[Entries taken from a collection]
+++++
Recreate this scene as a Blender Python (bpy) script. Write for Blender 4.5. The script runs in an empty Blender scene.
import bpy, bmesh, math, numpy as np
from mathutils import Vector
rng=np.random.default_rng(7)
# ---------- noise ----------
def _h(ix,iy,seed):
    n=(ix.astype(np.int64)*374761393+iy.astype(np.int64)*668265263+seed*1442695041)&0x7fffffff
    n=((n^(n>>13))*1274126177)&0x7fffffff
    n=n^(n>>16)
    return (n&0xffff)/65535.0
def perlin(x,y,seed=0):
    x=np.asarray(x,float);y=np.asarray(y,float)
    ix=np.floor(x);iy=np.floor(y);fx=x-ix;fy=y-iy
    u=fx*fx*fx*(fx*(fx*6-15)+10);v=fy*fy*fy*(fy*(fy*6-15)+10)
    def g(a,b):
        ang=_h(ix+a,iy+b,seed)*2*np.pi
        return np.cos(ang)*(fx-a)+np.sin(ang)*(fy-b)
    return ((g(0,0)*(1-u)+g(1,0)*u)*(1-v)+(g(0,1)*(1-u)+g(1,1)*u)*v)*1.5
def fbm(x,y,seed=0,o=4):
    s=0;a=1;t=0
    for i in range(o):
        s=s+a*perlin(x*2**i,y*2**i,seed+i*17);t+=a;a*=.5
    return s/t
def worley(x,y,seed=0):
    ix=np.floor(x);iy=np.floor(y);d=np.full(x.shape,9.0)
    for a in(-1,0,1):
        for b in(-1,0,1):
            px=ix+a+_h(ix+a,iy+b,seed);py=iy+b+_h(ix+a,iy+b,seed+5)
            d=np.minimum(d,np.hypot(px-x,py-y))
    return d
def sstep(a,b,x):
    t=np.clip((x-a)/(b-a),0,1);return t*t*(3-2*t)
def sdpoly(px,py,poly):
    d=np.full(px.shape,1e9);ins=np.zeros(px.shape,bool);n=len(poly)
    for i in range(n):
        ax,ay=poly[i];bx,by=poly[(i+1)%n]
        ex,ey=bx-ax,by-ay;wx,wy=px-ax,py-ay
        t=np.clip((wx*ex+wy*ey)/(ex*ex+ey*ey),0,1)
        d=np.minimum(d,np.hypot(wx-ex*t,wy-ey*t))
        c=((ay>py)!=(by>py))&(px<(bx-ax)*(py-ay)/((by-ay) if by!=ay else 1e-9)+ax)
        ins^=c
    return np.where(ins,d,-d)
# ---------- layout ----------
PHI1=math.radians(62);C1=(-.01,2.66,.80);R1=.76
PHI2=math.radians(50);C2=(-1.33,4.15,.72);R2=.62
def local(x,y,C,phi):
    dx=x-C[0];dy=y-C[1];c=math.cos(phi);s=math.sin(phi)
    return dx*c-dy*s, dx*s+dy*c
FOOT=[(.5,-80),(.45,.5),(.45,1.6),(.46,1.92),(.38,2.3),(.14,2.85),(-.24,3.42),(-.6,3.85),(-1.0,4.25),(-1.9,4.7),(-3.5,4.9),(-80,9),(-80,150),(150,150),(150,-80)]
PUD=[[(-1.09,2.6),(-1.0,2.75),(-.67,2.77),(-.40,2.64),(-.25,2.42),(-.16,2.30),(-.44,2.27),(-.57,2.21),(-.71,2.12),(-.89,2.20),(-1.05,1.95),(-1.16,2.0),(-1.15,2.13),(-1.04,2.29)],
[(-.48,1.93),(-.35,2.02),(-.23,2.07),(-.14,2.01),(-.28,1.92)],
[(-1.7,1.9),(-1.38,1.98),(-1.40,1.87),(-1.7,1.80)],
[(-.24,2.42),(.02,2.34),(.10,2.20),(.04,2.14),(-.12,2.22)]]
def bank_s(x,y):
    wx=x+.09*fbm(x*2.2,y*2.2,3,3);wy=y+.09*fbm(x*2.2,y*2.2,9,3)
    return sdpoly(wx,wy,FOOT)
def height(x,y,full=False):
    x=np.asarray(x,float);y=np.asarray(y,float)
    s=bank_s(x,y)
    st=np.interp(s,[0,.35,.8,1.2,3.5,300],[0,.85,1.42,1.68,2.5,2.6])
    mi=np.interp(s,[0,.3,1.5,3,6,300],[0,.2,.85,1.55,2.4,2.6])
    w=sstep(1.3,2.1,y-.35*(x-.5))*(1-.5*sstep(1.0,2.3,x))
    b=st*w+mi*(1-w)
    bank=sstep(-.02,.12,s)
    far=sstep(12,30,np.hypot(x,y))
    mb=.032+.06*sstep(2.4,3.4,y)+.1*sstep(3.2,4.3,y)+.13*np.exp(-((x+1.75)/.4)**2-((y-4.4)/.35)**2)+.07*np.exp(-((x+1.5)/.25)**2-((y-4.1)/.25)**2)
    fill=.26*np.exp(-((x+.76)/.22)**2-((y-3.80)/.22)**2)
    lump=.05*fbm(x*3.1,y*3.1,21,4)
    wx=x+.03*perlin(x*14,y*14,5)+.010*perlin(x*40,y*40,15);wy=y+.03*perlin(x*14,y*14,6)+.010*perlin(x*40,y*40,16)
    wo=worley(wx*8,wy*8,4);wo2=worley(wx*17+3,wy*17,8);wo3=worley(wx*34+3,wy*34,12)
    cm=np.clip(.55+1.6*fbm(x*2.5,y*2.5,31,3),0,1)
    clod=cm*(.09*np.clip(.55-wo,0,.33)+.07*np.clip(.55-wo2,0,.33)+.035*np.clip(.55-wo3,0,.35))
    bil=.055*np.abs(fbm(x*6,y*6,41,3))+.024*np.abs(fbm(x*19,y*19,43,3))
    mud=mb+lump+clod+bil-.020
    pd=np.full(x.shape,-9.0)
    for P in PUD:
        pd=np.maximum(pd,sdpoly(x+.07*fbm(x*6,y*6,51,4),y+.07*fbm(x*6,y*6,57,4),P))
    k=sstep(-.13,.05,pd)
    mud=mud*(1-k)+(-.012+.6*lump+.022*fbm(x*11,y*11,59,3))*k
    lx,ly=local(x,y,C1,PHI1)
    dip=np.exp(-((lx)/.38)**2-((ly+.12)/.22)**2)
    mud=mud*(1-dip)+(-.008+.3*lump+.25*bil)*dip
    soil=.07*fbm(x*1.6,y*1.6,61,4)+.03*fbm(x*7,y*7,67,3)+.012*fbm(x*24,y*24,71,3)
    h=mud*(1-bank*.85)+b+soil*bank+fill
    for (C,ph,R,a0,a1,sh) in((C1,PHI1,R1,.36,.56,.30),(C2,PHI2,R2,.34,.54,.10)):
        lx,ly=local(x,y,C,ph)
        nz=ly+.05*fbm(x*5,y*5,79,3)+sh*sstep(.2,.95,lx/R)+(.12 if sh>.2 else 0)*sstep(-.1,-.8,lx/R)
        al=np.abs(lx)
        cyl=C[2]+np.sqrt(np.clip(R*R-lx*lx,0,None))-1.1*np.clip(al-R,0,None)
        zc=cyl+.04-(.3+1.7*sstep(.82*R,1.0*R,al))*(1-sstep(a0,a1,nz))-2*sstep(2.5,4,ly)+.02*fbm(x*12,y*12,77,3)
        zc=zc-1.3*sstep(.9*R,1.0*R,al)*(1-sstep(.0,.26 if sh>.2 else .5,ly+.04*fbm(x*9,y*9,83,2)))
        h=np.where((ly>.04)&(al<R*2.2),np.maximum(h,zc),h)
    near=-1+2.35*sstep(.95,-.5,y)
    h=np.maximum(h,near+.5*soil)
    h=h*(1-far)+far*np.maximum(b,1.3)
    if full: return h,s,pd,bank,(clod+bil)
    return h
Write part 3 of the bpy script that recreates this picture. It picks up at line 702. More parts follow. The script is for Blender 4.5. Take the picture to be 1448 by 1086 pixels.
+++++
[Task]:
Extract the whole listing, character for character.

[Result]:
Recreate this scene as a Blender Python (bpy) script. Write for Blender 4.5. The script runs in an empty Blender scene.
import bpy, bmesh, math, numpy as np
from mathutils import Vector
rng=np.random.default_rng(7)
# ---------- noise ----------
def _h(ix,iy,seed):
    n=(ix.astype(np.int64)*374761393+iy.astype(np.int64)*668265263+seed*1442695041)&0x7fffffff
    n=((n^(n>>13))*1274126177)&0x7fffffff
    n=n^(n>>16)
    return (n&0xffff)/65535.0
def perlin(x,y,seed=0):
    x=np.asarray(x,float);y=np.asarray(y,float)
    ix=np.floor(x);iy=np.floor(y);fx=x-ix;fy=y-iy
    u=fx*fx*fx*(fx*(fx*6-15)+10);v=fy*fy*fy*(fy*(fy*6-15)+10)
    def g(a,b):
        ang=_h(ix+a,iy+b,seed)*2*np.pi
        return np.cos(ang)*(fx-a)+np.sin(ang)*(fy-b)
    return ((g(0,0)*(1-u)+g(1,0)*u)*(1-v)+(g(0,1)*(1-u)+g(1,1)*u)*v)*1.5
def fbm(x,y,seed=0,o=4):
    s=0;a=1;t=0
    for i in range(o):
        s=s+a*perlin(x*2**i,y*2**i,seed+i*17);t+=a;a*=.5
    return s/t
def worley(x,y,seed=0):
    ix=np.floor(x);iy=np.floor(y);d=np.full(x.shape,9.0)
    for a in(-1,0,1):
        for b in(-1,0,1):
            px=ix+a+_h(ix+a,iy+b,seed);py=iy+b+_h(ix+a,iy+b,seed+5)
            d=np.minimum(d,np.hypot(px-x,py-y))
    return d
def sstep(a,b,x):
    t=np.clip((x-a)/(b-a),0,1);return t*t*(3-2*t)
def sdpoly(px,py,poly):
    d=np.full(px.shape,1e9);ins=np.zeros(px.shape,bool);n=len(poly)
    for i in range(n):
        ax,ay=poly[i];bx,by=poly[(i+1)%n]
        ex,ey=bx-ax,by-ay;wx,wy=px-ax,py-ay
        t=np.clip((wx*ex+wy*ey)/(ex*ex+ey*ey),0,1)
        d=np.minimum(d,np.hypot(wx-ex*t,wy-ey*t))
        c=((ay>py)!=(by>py))&(px<(bx-ax)*(py-ay)/((by-ay) if by!=ay else 1e-9)+ax)
        ins^=c
    return np.where(ins,d,-d)
# ---------- layout ----------
PHI1=math.radians(62);C1=(-.01,2.66,.80);R1=.76
PHI2=math.radians(50);C2=(-1.33,4.15,.72);R2=.62
def local(x,y,C,phi):
    dx=x-C[0];dy=y-C[1];c=math.cos(phi);s=math.sin(phi)
    return dx*c-dy*s, dx*s+dy*c
FOOT=[(.5,-80),(.45,.5),(.45,1.6),(.46,1.92),(.38,2.3),(.14,2.85),(-.24,3.42),(-.6,3.85),(-1.0,4.25),(-1.9,4.7),(-3.5,4.9),(-80,9),(-80,150),(150,150),(150,-80)]
PUD=[[(-1.09,2.6),(-1.0,2.75),(-.67,2.77),(-.40,2.64),(-.25,2.42),(-.16,2.30),(-.44,2.27),(-.57,2.21),(-.71,2.12),(-.89,2.20),(-1.05,1.95),(-1.16,2.0),(-1.15,2.13),(-1.04,2.29)],
[(-.48,1.93),(-.35,2.02),(-.23,2.07),(-.14,2.01),(-.28,1.92)],
[(-1.7,1.9),(-1.38,1.98),(-1.40,1.87),(-1.7,1.80)],
[(-.24,2.42),(.02,2.34),(.10,2.20),(.04,2.14),(-.12,2.22)]]
def bank_s(x,y):
    wx=x+.09*fbm(x*2.2,y*2.2,3,3);wy=y+.09*fbm(x*2.2,y*2.2,9,3)
    return sdpoly(wx,wy,FOOT)
def height(x,y,full=False):
    x=np.asarray(x,float);y=np.asarray(y,float)
    s=bank_s(x,y)
    st=np.interp(s,[0,.35,.8,1.2,3.5,300],[0,.85,1.42,1.68,2.5,2.6])
    mi=np.interp(s,[0,.3,1.5,3,6,300],[0,.2,.85,1.55,2.4,2.6])
    w=sstep(1.3,2.1,y-.35*(x-.5))*(1-.5*sstep(1.0,2.3,x))
    b=st*w+mi*(1-w)
    bank=sstep(-.02,.12,s)
    far=sstep(12,30,np.hypot(x,y))
    mb=.032+.06*sstep(2.4,3.4,y)+.1*sstep(3.2,4.3,y)+.13*np.exp(-((x+1.75)/.4)**2-((y-4.4)/.35)**2)+.07*np.exp(-((x+1.5)/.25)**2-((y-4.1)/.25)**2)
    fill=.26*np.exp(-((x+.76)/.22)**2-((y-3.80)/.22)**2)
    lump=.05*fbm(x*3.1,y*3.1,21,4)
    wx=x+.03*perlin(x*14,y*14,5)+.010*perlin(x*40,y*40,15);wy=y+.03*perlin(x*14,y*14,6)+.010*perlin(x*40,y*40,16)
    wo=worley(wx*8,wy*8,4);wo2=worley(wx*17+3,wy*17,8);wo3=worley(wx*34+3,wy*34,12)
    cm=np.clip(.55+1.6*fbm(x*2.5,y*2.5,31,3),0,1)
    clod=cm*(.09*np.clip(.55-wo,0,.33)+.07*np.clip(.55-wo2,0,.33)+.035*np.clip(.55-wo3,0,.35))
    bil=.055*np.abs(fbm(x*6,y*6,41,3))+.024*np.abs(fbm(x*19,y*19,43,3))
    mud=mb+lump+clod+bil-.020
    pd=np.full(x.shape,-9.0)
    for P in PUD:
        pd=np.maximum(pd,sdpoly(x+.07*fbm(x*6,y*6,51,4),y+.07*fbm(x*6,y*6,57,4),P))
    k=sstep(-.13,.05,pd)
    mud=mud*(1-k)+(-.012+.6*lump+.022*fbm(x*11,y*11,59,3))*k
    lx,ly=local(x,y,C1,PHI1)
    dip=np.exp(-((lx)/.38)**2-((ly+.12)/.22)**2)
    mud=mud*(1-dip)+(-.008+.3*lump+.25*bil)*dip
    soil=.07*fbm(x*1.6,y*1.6,61,4)+.03*fbm(x*7,y*7,67,3)+.012*fbm(x*24,y*24,71,3)
    h=mud*(1-bank*.85)+b+soil*bank+fill
    for (C,ph,R,a0,a1,sh) in((C1,PHI1,R1,.36,.56,.30),(C2,PHI2,R2,.34,.54,.10)):
        lx,ly=local(x,y,C,ph)
        nz=ly+.05*fbm(x*5,y*5,79,3)+sh*sstep(.2,.95,lx/R)+(.12 if sh>.2 else 0)*sstep(-.1,-.8,lx/R)
        al=np.abs(lx)
        cyl=C[2]+np.sqrt(np.clip(R*R-lx*lx,0,None))-1.1*np.clip(al-R,0,None)
        zc=cyl+.04-(.3+1.7*sstep(.82*R,1.0*R,al))*(1-sstep(a0,a1,nz))-2*sstep(2.5,4,ly)+.02*fbm(x*12,y*12,77,3)
        zc=zc-1.3*sstep(.9*R,1.0*R,al)*(1-sstep(.0,.26 if sh>.2 else .5,ly+.04*fbm(x*9,y*9,83,2)))
        h=np.where((ly>.04)&(al<R*2.2),np.maximum(h,zc),h)
    near=-1+2.35*sstep(.95,-.5,y)
    h=np.maximum(h,near+.5*soil)
    h=h*(1-far)+far*np.maximum(b,1.3)
    if full: return h,s,pd,bank,(clod+bil)
    return h
Write part 3 of the bpy script that recreates this picture. It picks up at line 702. More parts follow. The script is for Blender 4.5. Take the picture to be 1448 by 1086 pixels.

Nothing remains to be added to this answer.